## YOUR INSTRUCTIONS
Repeat exactly each line of the data provided below.

## INFORMATION SHOWN
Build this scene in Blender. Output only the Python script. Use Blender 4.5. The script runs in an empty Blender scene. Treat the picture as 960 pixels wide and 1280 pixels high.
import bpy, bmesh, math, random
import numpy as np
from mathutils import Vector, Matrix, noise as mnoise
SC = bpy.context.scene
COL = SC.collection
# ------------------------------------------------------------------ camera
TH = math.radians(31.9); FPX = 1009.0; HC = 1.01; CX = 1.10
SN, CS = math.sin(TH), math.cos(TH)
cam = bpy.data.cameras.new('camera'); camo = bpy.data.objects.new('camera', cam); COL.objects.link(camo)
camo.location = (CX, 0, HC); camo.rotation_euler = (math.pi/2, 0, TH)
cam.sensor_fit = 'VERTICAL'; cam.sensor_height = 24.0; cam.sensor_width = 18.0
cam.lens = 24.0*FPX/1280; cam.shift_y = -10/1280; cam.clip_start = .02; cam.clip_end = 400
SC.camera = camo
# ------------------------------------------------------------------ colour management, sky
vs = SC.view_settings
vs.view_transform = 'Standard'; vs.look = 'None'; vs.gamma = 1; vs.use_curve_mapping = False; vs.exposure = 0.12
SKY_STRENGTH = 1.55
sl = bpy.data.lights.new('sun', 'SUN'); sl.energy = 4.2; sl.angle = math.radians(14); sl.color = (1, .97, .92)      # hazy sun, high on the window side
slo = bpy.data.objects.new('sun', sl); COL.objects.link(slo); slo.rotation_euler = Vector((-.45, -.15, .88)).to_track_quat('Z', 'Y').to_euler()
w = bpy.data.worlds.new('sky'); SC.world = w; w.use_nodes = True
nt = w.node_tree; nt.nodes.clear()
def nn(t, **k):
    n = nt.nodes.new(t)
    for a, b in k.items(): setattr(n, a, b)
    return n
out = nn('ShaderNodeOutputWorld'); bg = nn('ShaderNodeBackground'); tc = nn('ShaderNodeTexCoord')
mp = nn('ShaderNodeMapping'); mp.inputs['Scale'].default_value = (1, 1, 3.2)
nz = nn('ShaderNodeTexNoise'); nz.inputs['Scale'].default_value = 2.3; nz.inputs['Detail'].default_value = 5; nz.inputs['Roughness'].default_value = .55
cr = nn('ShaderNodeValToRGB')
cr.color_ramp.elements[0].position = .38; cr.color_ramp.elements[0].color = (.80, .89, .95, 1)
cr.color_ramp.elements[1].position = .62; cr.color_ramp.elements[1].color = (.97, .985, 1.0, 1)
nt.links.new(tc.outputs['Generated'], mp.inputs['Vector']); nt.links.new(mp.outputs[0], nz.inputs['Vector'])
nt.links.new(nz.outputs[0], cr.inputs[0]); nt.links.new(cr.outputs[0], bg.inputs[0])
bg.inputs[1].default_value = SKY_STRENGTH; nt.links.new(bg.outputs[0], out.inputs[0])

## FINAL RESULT
Build this scene in Blender. Output only the Python script. Use Blender 4.5. The script runs in an empty Blender scene. Treat the picture as 960 pixels wide and 1280 pixels high.
import bpy, bmesh, math, random
import numpy as np
from mathutils import Vector, Matrix, noise as mnoise
SC = bpy.context.scene
COL = SC.collection
# ------------------------------------------------------------------ camera
TH = math.radians(31.9); FPX = 1009.0; HC = 1.01; CX = 1.10
SN, CS = math.sin(TH), math.cos(TH)
cam = bpy.data.cameras.new('camera'); camo = bpy.data.objects.new('camera', cam); COL.objects.link(camo)
camo.location = (CX, 0, HC); camo.rotation_euler = (math.pi/2, 0, TH)
cam.sensor_fit = 'VERTICAL'; cam.sensor_height = 24.0; cam.sensor_width = 18.0
cam.lens = 24.0*FPX/1280; cam.shift_y = -10/1280; cam.clip_start = .02; cam.clip_end = 400
SC.camera = camo
# ------------------------------------------------------------------ colour management, sky
vs = SC.view_settings
vs.view_transform = 'Standard'; vs.look = 'None'; vs.gamma = 1; vs.use_curve_mapping = False; vs.exposure = 0.12
SKY_STRENGTH = 1.55
sl = bpy.data.lights.new('sun', 'SUN'); sl.energy = 4.2; sl.angle = math.radians(14); sl.color = (1, .97, .92)      # hazy sun, high on the window side
slo = bpy.data.objects.new('sun', sl); COL.objects.link(slo); slo.rotation_euler = Vector((-.45, -.15, .88)).to_track_quat('Z', 'Y').to_euler()
w = bpy.data.worlds.new('sky'); SC.world = w; w.use_nodes = True
nt = w.node_tree; nt.nodes.clear()
def nn(t, **k):
    n = nt.nodes.new(t)
    for a, b in k.items(): setattr(n, a, b)
    return n
out = nn('ShaderNodeOutputWorld'); bg = nn('ShaderNodeBackground'); tc = nn('ShaderNodeTexCoord')
mp = nn('ShaderNodeMapping'); mp.inputs['Scale'].default_value = (1, 1, 3.2)
nz = nn('ShaderNodeTexNoise'); nz.inputs['Scale'].default_value = 2.3; nz.inputs['Detail'].default_value = 5; nz.inputs['Roughness'].default_value = .55
cr = nn('ShaderNodeValToRGB')
cr.color_ramp.elements[0].position = .38; cr.color_ramp.elements[0].color = (.80, .89, .95, 1)
cr.color_ramp.elements[1].position = .62; cr.color_ramp.elements[1].color = (.97, .985, 1.0, 1)
nt.links.new(tc.outputs['Generated'], mp.inputs['Vector']); nt.links.new(mp.outputs[0], nz.inputs['Vector'])
nt.links.new(nz.outputs[0], cr.inputs[0]); nt.links.new(cr.outputs[0], bg.inputs[0])
bg.inputs[1].default_value = SKY_STRENGTH; nt.links.new(bg.outputs[0], out.inputs[0])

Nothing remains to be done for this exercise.